The first female supporting-to-lead instance on the comedy side involved Agnes Moorehead (“Bewitched”), who moved back to the featured category after being bumped up for one year. This subgroup has since grown to include Jennifer Aniston (“Friends”) and Janney (“Mom”).

Also worth mentioning are the three actresses who were each nominated across both comedy categories for playing one character on two series. After Harper set that precedent as Rhoda Morgenstern, she was followed by Cloris Leachman as Phyllis Lindstrom (supporting, “The Mary Tyler Moore Show,” 1972-1974; lead, “Phyllis,” 1976) and Polly Holliday as Flo Castleberry (supporting, “Alice,” 1978-1980; lead, “Flo,” 1980).
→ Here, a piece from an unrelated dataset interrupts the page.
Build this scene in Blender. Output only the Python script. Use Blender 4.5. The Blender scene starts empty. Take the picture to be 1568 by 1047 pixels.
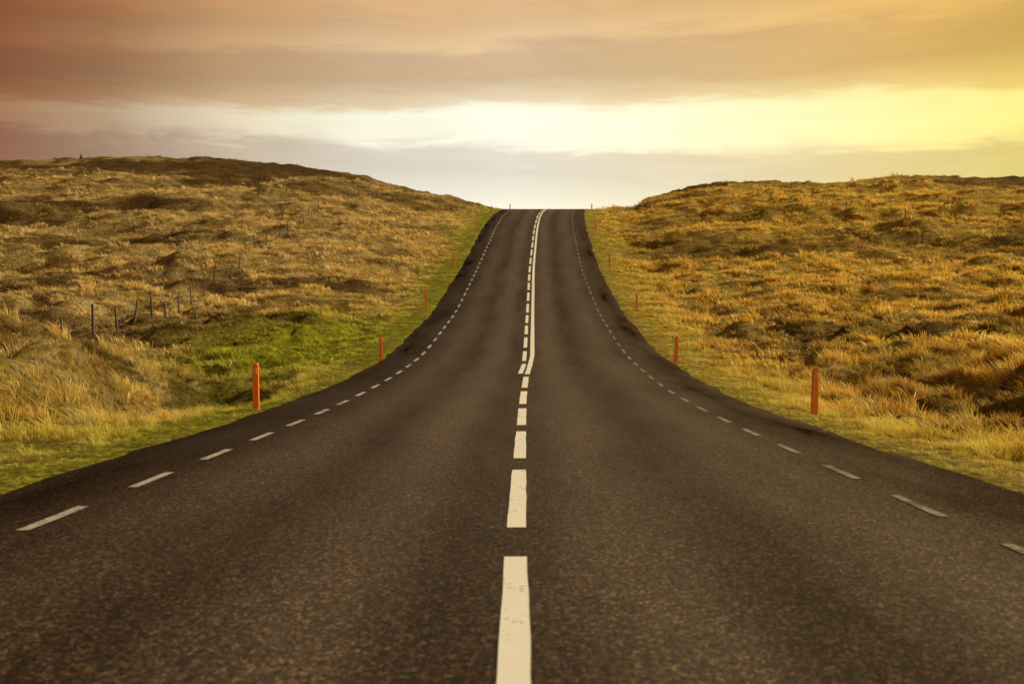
import bpy, math, random
import numpy as np
from mathutils import Vector
rng=np.random.default_rng(7); random.seed(7)
sc=bpy.context.scene

# ---------------- helpers ----------------
def srgb(r,g,b):
    f=lambda c:(c/255/12.92) if c/255<=0.04045 else ((c/255+0.055)/1.055)**2.4
    return (f(r),f(g),f(b),1)
def sm(a,b,x):
    t=np.clip((x-a)/(b-a),0,1); return t*t*(3-2*t)
_tab=rng.random((256,256))
def vn(x,y):
    xi=np.floor(x).astype(int); yi=np.floor(y).astype(int)
    fx=x-xi; fy=y-yi; fx=fx*fx*(3-2*fx); fy=fy*fy*(3-2*fy)
    g=lambda a,b:_tab[a&255,b&255]
    return (g(xi,yi)*(1-fx)+g(xi+1,yi)*fx)*(1-fy)+(g(xi,yi+1)*(1-fx)+g(xi+1,yi+1)*fx)*fy
def fbm(x,y,o=4):
    s=0;a=1;t=0
    for i in range(o):
        s=s+a*vn(x*2**i+17.3*i,y*2**i+5.1*i); t+=a; a*=.5
    return s/t
def smooth_curve(xs,ys,sig):
    gx=np.arange(-80,420,.25); gy=np.interp(gx,xs,ys)
    k=np.exp(-.5*(np.arange(-60,61)*.25/sig)**2); k/=k.sum()
    p=np.concatenate([np.full(60,gy[0]),gy,np.full(60,gy[-1])])
    return gx,np.convolve(p,k,'valid')
zx,zy=smooth_curve([-80,0,14,17,20.8,25.7,33.3,47.3,65.8,86.7,100,110,116,125,150,200,420],
                   [0,0,0,.01,.06,.21,.63,2.26,5.5,10.0,12.8,14.5,15.1,15.5,15.3,13.5,11],2.2)
cx,cy=smooth_curve([-80,0,5,8.6,12.7,21,30,47,66,87,98,110,125,150,200,420],
                   [-.1,-.1,-.1,-.05,0,.12,.35,.7,1.13,1.86,2.4,3.4,5.2,9,19,70],2.5)
Zr=lambda y:np.interp(y,zx,zy)
Xc=lambda y:np.interp(y,cx,cy)
PX=np.array([-800,0,125,320,430,520,600,700,765,790,890,972,984,1010,1080,1180,1270,1370,1568,2400])
PY=np.array([250,245,245,243,251,266,285,304,320,325,325,324,305,298,282,275,281,273,271,262])
AZ=(PX-784)/1600; TT=(511-PY)/1600
EDGE=4.3
def hollow(x,y): return np.exp(-((x+7.1+(y-25.5)*.2)/1.2)**2-((y-25.4)/3.4)**2)
def mound(x,y): return vn(x*1.0+7,y*.95+2)*.7+vn(x*2.3+1,y*2.1+8)*.3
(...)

Since Aniston and Michael J. Fox (“Family Ties”) are the only single-series supporting-to-lead nominees who achieved their first wins after switching categories, Snook could make history as the first dramatic performer to do so. She is currently ranked third on Gold Derby’s odds-based Best Drama Actress predictions list, and she can easily make her way to the top of the heap in the coming weeks. With no direct challengers from her own show and several major supporting threats having chosen not to move up, there truly isn’t much standing in her way.